▶ [TASK DESCRIPTION] Restate the complete material exactly.

▶ [SOURCE DATA]
^^^^^^^^^^^^^^^^
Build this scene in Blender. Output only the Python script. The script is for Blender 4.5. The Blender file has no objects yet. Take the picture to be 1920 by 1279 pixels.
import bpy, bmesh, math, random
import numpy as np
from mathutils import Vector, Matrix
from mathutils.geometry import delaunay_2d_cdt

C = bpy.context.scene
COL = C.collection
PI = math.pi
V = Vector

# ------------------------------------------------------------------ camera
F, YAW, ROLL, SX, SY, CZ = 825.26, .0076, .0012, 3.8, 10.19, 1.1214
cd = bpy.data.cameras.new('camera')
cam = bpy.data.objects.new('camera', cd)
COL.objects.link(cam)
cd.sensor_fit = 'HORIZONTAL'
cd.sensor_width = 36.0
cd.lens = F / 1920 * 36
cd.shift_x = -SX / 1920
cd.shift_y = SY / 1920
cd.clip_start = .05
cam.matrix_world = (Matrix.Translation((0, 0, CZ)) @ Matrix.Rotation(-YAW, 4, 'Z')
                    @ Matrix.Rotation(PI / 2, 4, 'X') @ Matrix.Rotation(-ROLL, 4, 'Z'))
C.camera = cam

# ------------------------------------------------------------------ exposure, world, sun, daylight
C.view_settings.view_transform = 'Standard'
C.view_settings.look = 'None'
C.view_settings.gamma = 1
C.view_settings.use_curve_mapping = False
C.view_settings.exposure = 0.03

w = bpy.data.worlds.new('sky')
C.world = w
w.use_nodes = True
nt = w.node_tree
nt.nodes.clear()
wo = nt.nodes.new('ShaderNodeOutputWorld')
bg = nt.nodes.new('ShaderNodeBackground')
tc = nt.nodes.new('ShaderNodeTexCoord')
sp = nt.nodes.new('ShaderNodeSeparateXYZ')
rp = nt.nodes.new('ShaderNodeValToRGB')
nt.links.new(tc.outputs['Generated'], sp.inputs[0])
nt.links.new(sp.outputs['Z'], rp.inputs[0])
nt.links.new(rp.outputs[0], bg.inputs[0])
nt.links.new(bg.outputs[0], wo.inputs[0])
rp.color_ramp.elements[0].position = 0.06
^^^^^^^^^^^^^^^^
▶ [COMPLETED EXERCISE]
Build this scene in Blender. Output only the Python script. The script is for Blender 4.5. The Blender file has no objects yet. Take the picture to be 1920 by 1279 pixels.
import bpy, bmesh, math, random
import numpy as np
from mathutils import Vector, Matrix
from mathutils.geometry import delaunay_2d_cdt

C = bpy.context.scene
COL = C.collection
PI = math.pi
V = Vector

# ------------------------------------------------------------------ camera
F, YAW, ROLL, SX, SY, CZ = 825.26, .0076, .0012, 3.8, 10.19, 1.1214
cd = bpy.data.cameras.new('camera')
cam = bpy.data.objects.new('camera', cd)
COL.objects.link(cam)
cd.sensor_fit = 'HORIZONTAL'
cd.sensor_width = 36.0
cd.lens = F / 1920 * 36
cd.shift_x = -SX / 1920
cd.shift_y = SY / 1920
cd.clip_start = .05
cam.matrix_world = (Matrix.Translation((0, 0, CZ)) @ Matrix.Rotation(-YAW, 4, 'Z')
                    @ Matrix.Rotation(PI / 2, 4, 'X') @ Matrix.Rotation(-ROLL, 4, 'Z'))
C.camera = cam

# ------------------------------------------------------------------ exposure, world, sun, daylight
C.view_settings.view_transform = 'Standard'
C.view_settings.look = 'None'
C.view_settings.gamma = 1
C.view_settings.use_curve_mapping = False
C.view_settings.exposure = 0.03

w = bpy.data.worlds.new('sky')
C.world = w
w.use_nodes = True
nt = w.node_tree
nt.nodes.clear()
wo = nt.nodes.new('ShaderNodeOutputWorld')
bg = nt.nodes.new('ShaderNodeBackground')
tc = nt.nodes.new('ShaderNodeTexCoord')
sp = nt.nodes.new('ShaderNodeSeparateXYZ')
rp = nt.nodes.new('ShaderNodeValToRGB')
nt.links.new(tc.outputs['Generated'], sp.inputs[0])
nt.links.new(sp.outputs['Z'], rp.inputs[0])
nt.links.new(rp.outputs[0], bg.inputs[0])
nt.links.new(bg.outputs[0], wo.inputs[0])
rp.color_ramp.elements[0].position = 0.06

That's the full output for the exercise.